An immersive experience from start to finish, Black Country Living Museum is an award-winning open air museum that tells the story of one of the very first industrialised landscapes in Britain.

Set across 26 acres, explore over forty carefully reconstructed shops, houses and industrial areas. Meet historic characters who’ll tell you what it was like to live and work during the Industrial Revolution and beyond.

There's plenty for the entire family to get stuck into:

  • Take a ride on one of our heritage vehicles
  • See daily live industrial demonstrations including brass, chain and nail making
  • Play old-fashioned street games
  • Indulge in the traditional tastes of the past in our baker’s shop, sweet shop and 1930s fish and chip shop
  • Catch a short film in our 1920s cinema
  • Quench your thirst in the Bottle & Glass Inn
  • Find out about weird and wonderful treatments of the past in Emile Doo’s Chemist
  • Test your times tables in a 1912 school lesson
A bit about the Black Country

The Black Country is often seen of a collection of 20 or so towns falling within the four Metropolitan Boroughs of Dudley, Sandwell, Walsall and Wolverhampton. While no one quite agrees on the exact boundaries of the region, there is one thing we know for certain: Black Country folk changed the world.

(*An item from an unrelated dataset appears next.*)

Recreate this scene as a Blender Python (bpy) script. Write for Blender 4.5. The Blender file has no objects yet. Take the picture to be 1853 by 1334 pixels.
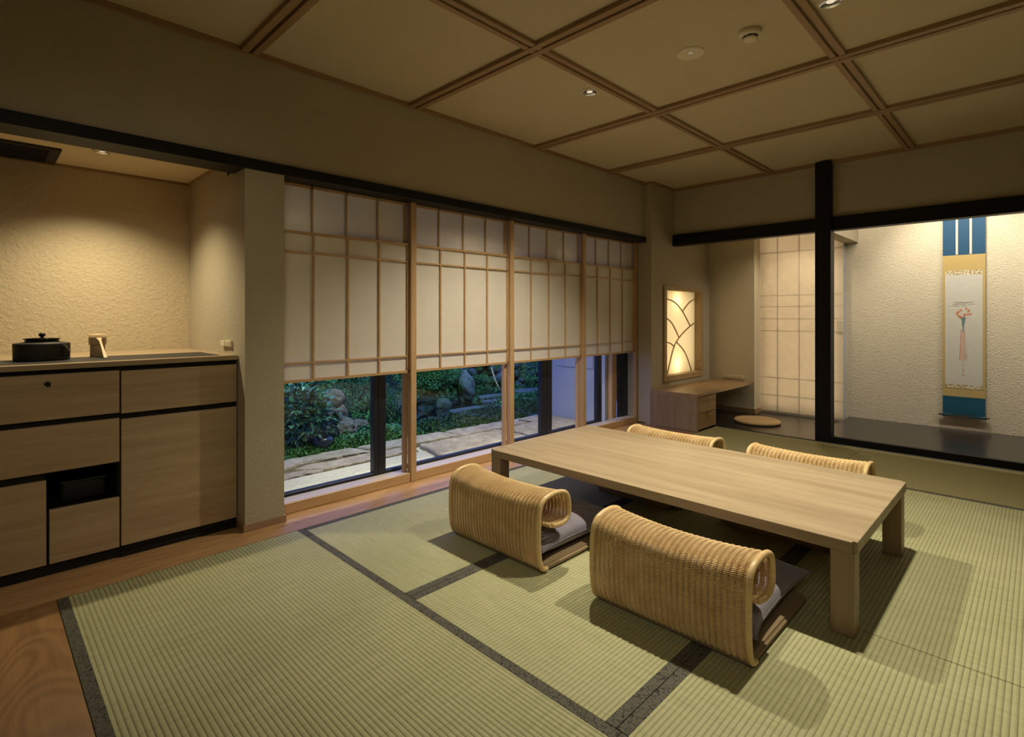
import bpy, bmesh, math, random
from mathutils import Vector, Matrix
random.seed(7)
C = bpy.context.scene
COL = C.collection
PI = math.pi

# ------------------------------------------------------------------ helpers
def tagp(o, label=None, cat=None, group=None, kind=None):
    if label: o['label'] = label
    if cat: o['category'] = cat
    if group: o['group'] = group
    if kind: o['kind'] = kind
    return o

def thing(name, label, cat, loc=(0, 0, 0), group=None, rotz=0):
    o = bpy.data.objects.new(name, None)
    o.empty_display_size = .05
    COL.objects.link(o)
    o.location = loc
    o.rotation_euler = (0, 0, rotz)
    return tagp(o, label, cat, group)

def obj(name, bm, mats, parent=None, smooth=False, label=None, local=False, recalc=True):
    """link bm (built in world coordinates unless local) as one mesh object"""
    if recalc:
        bmesh.ops.recalc_face_normals(bm, faces=bm.faces[:])
    if parent is not None and not local:
        p = parent
        off = Vector((0, 0, 0))
        while p is not None:
            off += Vector(p.location); p = p.parent
        bmesh.ops.translate(bm, verts=bm.verts[:], vec=-off)
    me = bpy.data.meshes.new(name)
    bm.to_mesh(me); bm.free()
    if smooth:
        for p in me.polygons: p.use_smooth = True
    if not isinstance(mats, (list, tuple)): mats = [mats]
    for m in mats: me.materials.append(m)
    o = bpy.data.objects.new(name, me)
    COL.objects.link(o)
    if parent is not None: o.parent = parent
    if label: o['label'] = label
    return o

def struct(name, bm, mats, parent=None, smooth=False):
    o = obj(name, bm, mats, parent, smooth)
    if parent is None: o['kind'] = 'structure'
    return o

def single(name, bm, mats, label, cat, group=None, kind=None, smooth=False, base=None):
    """a thing that is one mesh, origin at base"""
    if base is None:
        xs = [v.co for v in bm.verts]
        base = Vector((sum(v.x for v in xs) / len(xs), sum(v.y for v in xs) / len(xs), min(v.z for v in xs)))
    base = Vector(base)
    bmesh.ops.translate(bm, verts=bm.verts[:], vec=-base)
    o = obj(name, bm, mats, None, smooth, local=True)
    o.location = base
    return tagp(o, label, cat, group, kind)

def nb(): return bmesh.new()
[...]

They built world’s first successful steam engine; put the first steam train (the Stourbridge Lion) on US soil; fuelled the introduction of the first minimum wage; produced the anchor for the Titanic; practically built the Crystal Palace and so much more.

From the early 20th century onwards, the Black Country region became one of the most industrialised parts of the UK with coal mines, iron foundries, glass factories, brick works and more dominating the landscape. The sheer intensity of industry earned the Black Country a worldwide reputation and its goods were shipped around the globe. But industry at such scale came at a huge cost, and the landscape was turned inside out for its resources. In 1862 the American Consul to Birmingham Elihu Burritt famously described the region as “black by day and red by night” because of the ubiquitous black smog by day and the fiery glow of the furnaces by night.

Up until the 1950s and 60s, the Black Country preserved the physical, economic and social landscape of the earlier part of the century, but eventually the pace of change began to erode the essential character of the region. Following two major waves of industrial development, the last mine in the Black Country closed in 1968, bringing about the end of a unique area, one that is preserved right here at the Black Country Living Museum for you to explore.